The European Commission said that the contribution to the EU budget is “designed to incentivize member states to increase recycling of plastic waste.” The EuPC countered that “further fiscal measures are not the most efficient tool to drive innovation and investments that are needed to meet the intended policy objectives of the Green Deal.

“As the revenues of the EU plastic tax are not earmarked to be invested into the waste and recycling infrastructure, it will not increase the recycling of plastic waste in Europe,” said EuPC Managing Director Alexandre Dangis. “Instead, it will shift to other packaging materials with a bigger environmental impact. To truly increase recycling rates across Europe and protect the environment, taxation of the landfilling of plastic packaging waste would be more efficient.”

Improving the recycling of plastic packaging requires considerable investment by the entire plastics value chain in innovation, new machinery, and the ecological design of plastic packaging, said the EuPC. With expected revenues of around six to eight billion euro per year flowing into the general budget of the EU, this money would not be available for investment in the transition toward a circular economy.

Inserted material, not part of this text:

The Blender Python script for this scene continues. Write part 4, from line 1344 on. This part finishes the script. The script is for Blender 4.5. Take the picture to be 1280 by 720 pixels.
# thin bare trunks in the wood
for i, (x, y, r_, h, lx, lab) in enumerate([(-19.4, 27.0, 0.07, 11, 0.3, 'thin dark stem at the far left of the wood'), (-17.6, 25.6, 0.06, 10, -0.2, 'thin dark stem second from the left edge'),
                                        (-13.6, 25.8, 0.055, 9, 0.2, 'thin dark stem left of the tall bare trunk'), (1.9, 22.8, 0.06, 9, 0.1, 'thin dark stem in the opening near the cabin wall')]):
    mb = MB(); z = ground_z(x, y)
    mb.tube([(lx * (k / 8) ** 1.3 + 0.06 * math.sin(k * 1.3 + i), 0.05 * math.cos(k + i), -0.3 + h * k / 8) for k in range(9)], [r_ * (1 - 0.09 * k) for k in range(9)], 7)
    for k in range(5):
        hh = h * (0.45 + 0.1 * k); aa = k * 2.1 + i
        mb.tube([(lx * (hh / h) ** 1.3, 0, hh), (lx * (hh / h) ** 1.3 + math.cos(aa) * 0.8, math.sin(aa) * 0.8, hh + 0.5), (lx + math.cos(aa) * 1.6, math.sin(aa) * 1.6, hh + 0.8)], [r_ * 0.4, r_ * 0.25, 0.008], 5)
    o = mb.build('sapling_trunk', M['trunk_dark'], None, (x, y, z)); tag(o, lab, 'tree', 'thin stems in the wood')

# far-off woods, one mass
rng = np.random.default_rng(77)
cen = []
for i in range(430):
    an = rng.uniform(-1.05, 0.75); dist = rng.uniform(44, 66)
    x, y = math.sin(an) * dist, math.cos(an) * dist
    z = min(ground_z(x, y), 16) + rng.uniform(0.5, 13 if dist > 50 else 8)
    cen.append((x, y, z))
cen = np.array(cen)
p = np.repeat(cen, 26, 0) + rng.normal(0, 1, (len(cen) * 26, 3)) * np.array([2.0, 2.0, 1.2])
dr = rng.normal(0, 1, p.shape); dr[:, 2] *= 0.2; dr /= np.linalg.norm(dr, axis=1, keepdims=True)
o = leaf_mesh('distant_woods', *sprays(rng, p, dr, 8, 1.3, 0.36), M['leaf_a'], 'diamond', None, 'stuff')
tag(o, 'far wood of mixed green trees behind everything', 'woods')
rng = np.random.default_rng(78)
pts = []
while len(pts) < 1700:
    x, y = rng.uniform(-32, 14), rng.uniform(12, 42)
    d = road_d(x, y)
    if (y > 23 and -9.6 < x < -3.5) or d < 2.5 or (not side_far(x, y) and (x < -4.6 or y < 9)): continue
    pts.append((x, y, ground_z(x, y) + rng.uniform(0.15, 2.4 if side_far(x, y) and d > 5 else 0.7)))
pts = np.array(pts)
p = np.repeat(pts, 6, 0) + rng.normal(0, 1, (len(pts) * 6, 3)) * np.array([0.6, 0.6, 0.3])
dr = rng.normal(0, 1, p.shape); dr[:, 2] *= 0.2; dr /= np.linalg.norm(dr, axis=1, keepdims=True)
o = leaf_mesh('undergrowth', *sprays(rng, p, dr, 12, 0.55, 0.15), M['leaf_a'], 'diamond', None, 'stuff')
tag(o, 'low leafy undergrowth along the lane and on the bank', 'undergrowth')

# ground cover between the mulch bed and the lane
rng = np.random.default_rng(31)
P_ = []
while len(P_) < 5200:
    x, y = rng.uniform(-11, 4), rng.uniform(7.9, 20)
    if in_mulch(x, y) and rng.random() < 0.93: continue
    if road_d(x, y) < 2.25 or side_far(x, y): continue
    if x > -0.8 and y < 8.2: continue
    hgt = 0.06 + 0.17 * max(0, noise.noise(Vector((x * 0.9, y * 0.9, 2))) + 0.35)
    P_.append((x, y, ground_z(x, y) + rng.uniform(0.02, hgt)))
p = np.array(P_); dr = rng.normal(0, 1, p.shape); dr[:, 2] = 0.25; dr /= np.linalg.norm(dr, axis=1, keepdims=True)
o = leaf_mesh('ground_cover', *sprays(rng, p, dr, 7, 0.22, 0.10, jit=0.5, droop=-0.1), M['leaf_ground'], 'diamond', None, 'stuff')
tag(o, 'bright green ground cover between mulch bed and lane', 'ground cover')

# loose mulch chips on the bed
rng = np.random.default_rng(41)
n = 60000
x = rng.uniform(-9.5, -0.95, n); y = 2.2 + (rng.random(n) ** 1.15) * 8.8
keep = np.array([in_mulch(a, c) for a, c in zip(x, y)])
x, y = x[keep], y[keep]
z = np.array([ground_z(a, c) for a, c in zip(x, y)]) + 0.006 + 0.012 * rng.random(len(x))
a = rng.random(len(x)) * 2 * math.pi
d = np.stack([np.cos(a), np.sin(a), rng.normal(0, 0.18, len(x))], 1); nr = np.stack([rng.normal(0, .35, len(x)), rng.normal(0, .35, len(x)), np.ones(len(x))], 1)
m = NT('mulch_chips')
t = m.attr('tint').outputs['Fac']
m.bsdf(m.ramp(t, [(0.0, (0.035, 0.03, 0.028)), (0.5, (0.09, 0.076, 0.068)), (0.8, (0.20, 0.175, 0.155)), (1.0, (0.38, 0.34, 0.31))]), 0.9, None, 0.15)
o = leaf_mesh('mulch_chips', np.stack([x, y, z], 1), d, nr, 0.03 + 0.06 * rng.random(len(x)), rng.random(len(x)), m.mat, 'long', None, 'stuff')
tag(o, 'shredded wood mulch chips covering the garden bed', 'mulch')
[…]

Further details on the tax will have to be worked out in a specific law and approved by the European Parliament and Council of the EU. While many details remain obscure up to now, it is already clear that the member states will have large freedom in the implementation of the measures to collect the funds to be transferred to the EU, said the EuPC. The implementation and complexity of different schemes from country to country will lead to a host of heterogeneous measures destroying the single market, added the association.